Dataset excerpt –
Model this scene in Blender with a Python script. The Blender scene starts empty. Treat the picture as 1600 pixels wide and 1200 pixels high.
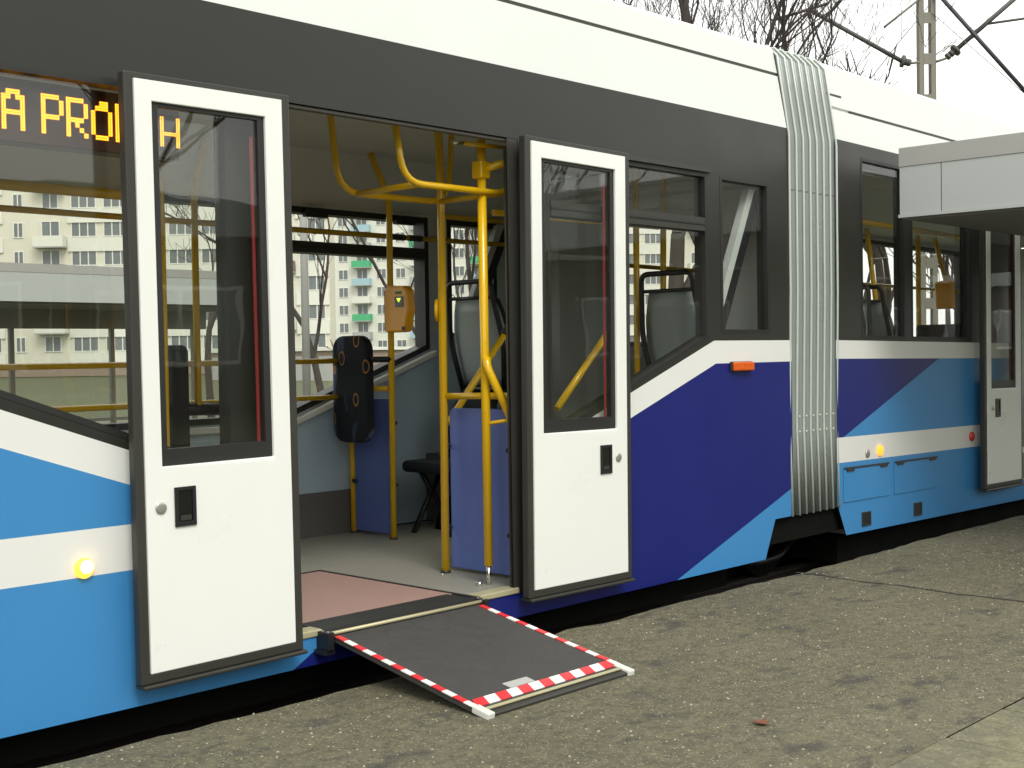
import bpy, bmesh, math, random
from mathutils import Vector, Matrix

sc = bpy.context.scene
COL = sc.collection
R = math.radians

# ------------------------------------------------------------------ camera
YAW, PITCH, ROLL = 0.8102, -0.0242, -0.0155
F = Vector((math.sin(YAW) * math.cos(PITCH), math.cos(YAW) * math.cos(PITCH), math.sin(PITCH)))
RT = Vector((math.cos(YAW), -math.sin(YAW), 0))
UP = RT.cross(F)
c_, s_ = math.cos(ROLL), math.sin(ROLL)
RX, UX = c_ * RT + s_ * UP, -s_ * RT + c_ * UP
cam = bpy.data.cameras.new('camera')
cam.sensor_width = 36.0
cam.lens = 1997.5 / 1600 * 36.0
cam.clip_start, cam.clip_end = 0.05, 3000
camo = bpy.data.objects.new('camera', cam)
COL.objects.link(camo)
m = Matrix((RX, UX, -F)).transposed().to_4x4()
m.translation = (0, -3.9765, 1.256)
camo.matrix_world = m
sc.camera = camo

# ------------------------------------------------------------------ sky and sun
SUN_EL, SUN_AZ = R(48), R(205)          # azimuth from +Y clockwise: behind the camera, a little left
w = bpy.data.worlds.new('World')
sc.world = w
w.use_nodes = True
nt = w.node_tree
nt.nodes.clear()
sky = nt.nodes.new('ShaderNodeTexSky')
sky.sky_type = 'NISHITA'
sky.sun_disc = False
sky.sun_elevation = SUN_EL
sky.sun_rotation = SUN_AZ
sky.dust_density = 4.0
cloud = nt.nodes.new('ShaderNodeMix')
cloud.data_type = 'RGBA'
cloud.inputs['Factor'].default_value = 0.85     # closed cloud cover in front of the blue
cloud.inputs['B'].default_value = (12.3, 12.4, 11.8, 1)
nt.links.new(sky.outputs[0], cloud.inputs['A'])
bg = nt.nodes.new('ShaderNodeBackground')
bg.inputs['Strength'].default_value = 0.11
nt.links.new(cloud.outputs['Result'], bg.inputs['Color'])
wo = nt.nodes.new('ShaderNodeOutputWorld')
nt.links.new(bg.outputs[0], wo.inputs[0])

sun = bpy.data.lights.new('sun', 'SUN')
sun.energy = 1.5
sun.angle = R(24)
sun.color = (1, 0.98, 0.94)
suno = bpy.data.objects.new('sun', sun)
COL.objects.link(suno)
sd = Vector((math.sin(SUN_AZ) * math.cos(SUN_EL), math.cos(SUN_AZ) * math.cos(SUN_EL), math.sin(SUN_EL)))
suno.rotation_euler = (-sd).to_track_quat('-Z', 'Y').to_euler()
suno.location = (0, -10, 12)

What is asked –
Pictures stay out. Repeat only the lines from the beginning of the data through the line that has "R = math.radians".

Final result –
Model this scene in Blender with a Python script. The Blender scene starts empty. Treat the picture as 1600 pixels wide and 1200 pixels high.
import bpy, bmesh, math, random
from mathutils import Vector, Matrix

sc = bpy.context.scene
COL = sc.collection
R = math.radians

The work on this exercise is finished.